Un andar solitario entre la gente, Muñoz Molina, p. 221
Solo renunciando a todo podía
hacerse invulnerable al chantaje de que le quitaran algo. En vez del
sometimiento manso o cínico o de una resistencia activa que habría equivalído a
una inmediata inmolación, Tichy eligió o encontró la desobediencia radical de
quedarse al margen, de no necesitar nada para no tener que pedir nada, el
naufragio y la isla desierta en su propia ciudad provinciana y atemorizada, una
soledad de ermitaño en una choza que era su propia casa y en un desierto que
era el de su país, tiranizado por la policía secreta y la burocracia comunista.
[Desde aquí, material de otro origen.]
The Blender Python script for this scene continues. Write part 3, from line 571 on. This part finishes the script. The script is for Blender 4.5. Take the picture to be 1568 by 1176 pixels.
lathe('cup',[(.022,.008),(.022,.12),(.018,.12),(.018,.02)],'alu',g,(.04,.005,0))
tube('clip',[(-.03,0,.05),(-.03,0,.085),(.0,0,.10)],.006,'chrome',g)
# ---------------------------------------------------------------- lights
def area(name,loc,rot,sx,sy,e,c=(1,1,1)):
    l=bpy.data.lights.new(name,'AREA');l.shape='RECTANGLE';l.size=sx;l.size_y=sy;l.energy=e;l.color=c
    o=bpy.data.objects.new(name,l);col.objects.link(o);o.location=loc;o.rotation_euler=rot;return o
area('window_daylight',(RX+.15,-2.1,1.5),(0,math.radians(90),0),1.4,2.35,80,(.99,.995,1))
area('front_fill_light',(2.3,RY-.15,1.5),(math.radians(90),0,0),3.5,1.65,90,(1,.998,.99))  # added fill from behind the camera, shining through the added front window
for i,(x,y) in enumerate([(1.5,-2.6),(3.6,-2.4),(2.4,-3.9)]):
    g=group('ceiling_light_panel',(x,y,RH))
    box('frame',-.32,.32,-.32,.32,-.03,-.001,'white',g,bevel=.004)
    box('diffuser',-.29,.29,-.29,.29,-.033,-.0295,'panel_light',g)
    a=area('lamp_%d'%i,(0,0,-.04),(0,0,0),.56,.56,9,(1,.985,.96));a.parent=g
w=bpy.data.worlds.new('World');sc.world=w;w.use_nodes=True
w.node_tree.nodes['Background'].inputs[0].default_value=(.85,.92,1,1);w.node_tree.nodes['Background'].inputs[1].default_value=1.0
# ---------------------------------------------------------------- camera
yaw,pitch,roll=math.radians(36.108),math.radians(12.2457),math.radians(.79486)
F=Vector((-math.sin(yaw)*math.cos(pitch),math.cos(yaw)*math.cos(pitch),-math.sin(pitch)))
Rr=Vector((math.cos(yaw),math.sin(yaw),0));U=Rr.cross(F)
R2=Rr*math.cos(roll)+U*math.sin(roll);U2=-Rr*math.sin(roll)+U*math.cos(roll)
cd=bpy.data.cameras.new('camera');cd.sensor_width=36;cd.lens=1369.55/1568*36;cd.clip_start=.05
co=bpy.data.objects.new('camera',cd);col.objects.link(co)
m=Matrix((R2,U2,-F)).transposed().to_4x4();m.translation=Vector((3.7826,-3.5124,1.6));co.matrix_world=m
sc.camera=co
Como no tenía nada no podían quitarle nada. Renunciando a la pintura se había
ahorrado la necesidad de comprar materiales, de planear exposiciones, de
encontrar galerías. No podían prohibirle ni negarle lo que no solicitaba. No lo
podían amenazar con la expulsión del trabajo porque no trabajaba. No podían
depurarlo de ninguna organización porque no pertenecía a ninguna. No le podían
arruinar su carrera de artista porque desde muy joven se había desentendido de
intentarla. Sería inútil que se empeñaran en callarlo porque él había decidido
mucho antes quedarse en silencio; o que le prohibieran hacer algo, porque se
pasaba la vida sin hacer nada, andando por ahí, rascándose al sol en los parques
cuando llegaba el buen tiempo. No podían condenarlo al ostracismo porque él se
había adelantado a abrazarlo. No tenía miedo a la marginación forzosa porque llevaba
muchos años perfeccionando su propia marginalidad. Habría podido decir algo
parecido a lo que dijo Borges al estudiante activista que lo amenazaba con
apagar la luz del aula si no suspendía la clase y se unía a una huelga: “Adelante,
apague. Tomé la precaución de ser ciego”.